Although drop-shot rigs are nothing new, they have slowly started pushing aside the venerable Carolina rig from its place as the most relied-upon rig for fishing live bait in saltwater.

The biggest advantage of a drop-shot rig, according to Joey Hedrick, is that it keeps his live bait off the bottom whereas a Carolina rig drags the bait toward the bottom.

"Some people don't realize that when you pull the weight on a Carolina rig it draws the bait down to the bottom," he explained. "Well, that has two negative consequences in my eyes. First, your bait is going to stay hung on bottom. Second, you're going to catch a lot more catfish."

But the design of a drop-shot rig puts the bait above the sinker rather than below it.

With a three-way swivel at the heart of his drop-shot rig Hedrick ties about a 3-foot leader tied to a No. 6 treble hook to the swivel's middle ring. He ties a No. 10 snap swivel to one end of a 2-foot length of line and a bank sinker to the other, and then snaps that to the swivel's bottom ring.

"All you've got to do is tie your main line to the top ring of the swivel, and you're ready to go," Hedrick noted. "I think I get a lot more bites with a longer hook line than the sinker line because it allows my live bait to move freely in the water with a lot more action up off the bottom."

As is obvious from Hedrick's explanation, a drop-shot rig gives an angler more direct contact with his live bait since the weight is below the bait and not above it.

"It gives you a lot better feel because you almost have direct contact with your bait," he said. "With a Carolina rig, the only way you know a fish is there is if he hits your bait hard enough to move your sinker.
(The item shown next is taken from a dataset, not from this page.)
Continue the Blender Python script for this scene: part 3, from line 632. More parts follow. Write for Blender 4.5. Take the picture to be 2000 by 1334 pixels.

"A drop shot gives me so much more feel that I can actually feel the shrimp kicking and trying to not get eaten."

Rather than drag his weight across the bottom, Hedrick likes to slowly lift the weight off the bottom and ease it back down, and he feels the shape of the bank sinker keeps him from getting hung in the shells as much.

"With every lift and drop, my shrimp is just easing through the water at the perfect depth where hungry trout patrol the reefs," Hedrick said. "There's no doubt you can catch fish on a Carolina rig, but for me and a lot of other folks I know, the drop shot has replaced the Carolina rig as our go-to rigs for live bait."